Human rights activist and journalist Alexander Podrabinek went into hiding on Monday, saying he had received death threats after writing an article critical of Soviet military veterans.

“I received information from credible sources that a decision has been made at quite a high level to dispose of me in any possible way,” Podrabinek, a human rights activist since the 1970s and head of the Prima-News news agency, wrote on his blog late Monday.

“At present in the interests of security I have somewhat limited my contacts,” he said, calling his attackers “serious people with serious intentions.”

Podrabinek wrote an article criticizing a veteran group that lobbied for a Moscow restaurant’s name to be changed from Antisovetskaya, or Anti-Soviet, to Sovetskaya. He called the veterans former “camp guards” and “executioners.”

Pro-Kremlin youth group Nashi, meanwhile, began a protest outside Podrabinek’s apartment building  Tuesday and filed a lawsuit accusing him of defaming Soviet veterans.

Nashi was given permission to hold a protest outside Podrabinek’s home on Ulitsa Metallurgov in eastern Moscow, spokeswoman Kristina Potupchik said. “Thirty people demanded that he apologize, but he didn’t come out,” she said.

The sanctioned protest will continue at noon Wednesday, she said.

Nashi will call for Podrabinek to be expelled from Russia if he doesn’t apologize, Nashi leader Nikita Borovikov said in a statement.

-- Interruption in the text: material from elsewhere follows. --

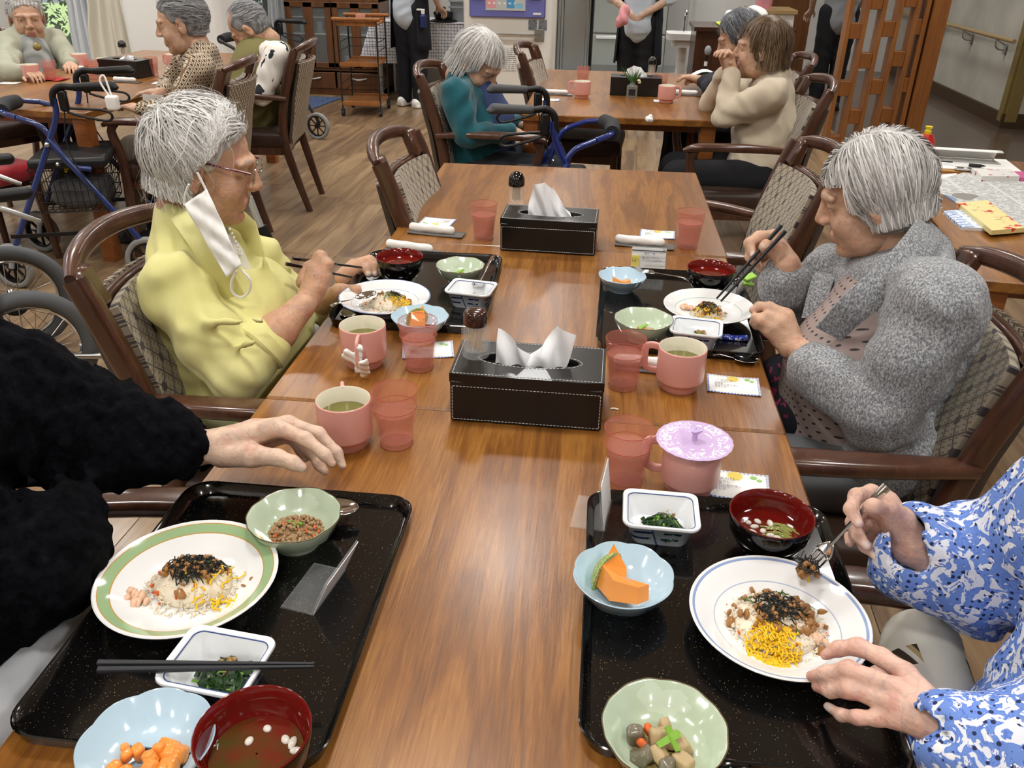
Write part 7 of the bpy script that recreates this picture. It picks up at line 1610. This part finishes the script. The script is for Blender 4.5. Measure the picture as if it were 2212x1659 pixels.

Nashi also filed a defamation suit against Podrabinek at the Perovo District Court, Potupchik said.

Podrabinek wrote on his blog that he didn’t take Nashi’s actions seriously. “The problem isn’t Nashi. Their attack on me and my family is only a propaganda trick, an imitation of public outrage,” he wrote.

At the center of Podrabinek’s problems is an article published on Sept. 21 on the Yezhednevny Zhurnal online news service and on his LiveJournal blog. Titled “A Letter to Soviet Veterans,” it criticizes the Moscow Union of Veterans, which lobbied for the restaurant on Leningradsky Prospekt to be renamed. “You were so upset by the ‘Anti-Soviet’ name probably because you were guards in those camps and prisons, commissars in blocking detachments and executioners on firing grounds,” the article said.

The owner of the restaurant said he was forced to change the name this month under pressure from Oleg Mitvol, the prefect for the northern district. The veterans’ group had complained to Mitvol.

Reporters Without Borders appealed to the authorities to stop the “hate campaign.” “A man’s life and respect for free expression in Russia are both at stake,” it said.